Voigt betont desweiteren, dass der Geschlechterausgleich auch in den Vorständen nur gelingen kann, wenn Politik und Wirtschaft die Entwicklung aktiv vorantreiben würden. Es gehe darum, so Voigt, Transparenz zu schaffen, beispielsweise durch Veröffentlichungspflichten von Frauenanteilen bei Führungskräften – insbesondere auf den oberen Ebenen.
Als weitere Hebel können, so die BCG-Experten, Anreize für Familien wirken. Steuerliche Maßnahmen, wie Änderungen beim Ehegattensplitting, würden so eine gleichmäßigere Verteilung von Erwerbsarbeit in der Familie fördern.
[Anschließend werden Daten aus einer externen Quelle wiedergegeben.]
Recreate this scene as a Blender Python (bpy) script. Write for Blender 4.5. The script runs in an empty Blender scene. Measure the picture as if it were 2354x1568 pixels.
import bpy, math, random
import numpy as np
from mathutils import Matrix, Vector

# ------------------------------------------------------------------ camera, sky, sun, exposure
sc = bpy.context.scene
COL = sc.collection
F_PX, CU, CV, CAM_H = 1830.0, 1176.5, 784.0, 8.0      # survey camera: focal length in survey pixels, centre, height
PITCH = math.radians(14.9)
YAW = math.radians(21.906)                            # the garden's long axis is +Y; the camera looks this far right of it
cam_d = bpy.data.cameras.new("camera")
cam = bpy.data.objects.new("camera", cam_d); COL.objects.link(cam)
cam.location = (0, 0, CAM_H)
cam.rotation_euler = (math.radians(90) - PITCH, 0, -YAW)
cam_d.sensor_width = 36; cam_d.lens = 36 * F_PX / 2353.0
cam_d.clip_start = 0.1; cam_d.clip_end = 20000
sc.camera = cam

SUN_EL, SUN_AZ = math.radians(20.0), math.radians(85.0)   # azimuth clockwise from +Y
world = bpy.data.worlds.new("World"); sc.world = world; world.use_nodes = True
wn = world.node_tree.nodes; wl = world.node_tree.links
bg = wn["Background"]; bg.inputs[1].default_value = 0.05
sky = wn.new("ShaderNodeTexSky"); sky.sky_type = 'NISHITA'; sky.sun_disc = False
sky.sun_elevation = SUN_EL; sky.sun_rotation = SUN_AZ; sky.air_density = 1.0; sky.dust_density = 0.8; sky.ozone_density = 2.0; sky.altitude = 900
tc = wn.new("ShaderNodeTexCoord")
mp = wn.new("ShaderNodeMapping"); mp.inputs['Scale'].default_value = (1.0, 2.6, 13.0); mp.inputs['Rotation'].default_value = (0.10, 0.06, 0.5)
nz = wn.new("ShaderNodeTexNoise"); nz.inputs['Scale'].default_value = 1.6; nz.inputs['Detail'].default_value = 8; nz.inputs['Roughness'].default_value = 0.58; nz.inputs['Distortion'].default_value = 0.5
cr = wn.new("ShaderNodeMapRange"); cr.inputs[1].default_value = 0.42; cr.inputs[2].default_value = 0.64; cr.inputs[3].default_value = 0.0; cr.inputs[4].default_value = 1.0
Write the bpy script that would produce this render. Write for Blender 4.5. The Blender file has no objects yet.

Auch das tradierte Rollenverständnis, bei dem Männer Vollzeitkarriere machen und Frauen – auch gut ausgebildete – in Teilzeit arbeiten und sich um die Kinder kümmern, hemme die Entwicklung. Aktive Jobsharing-Angebote für Führungskräfte könnten dieses Rollenbild in Richtung von mehr Gleichberechtigung verändern.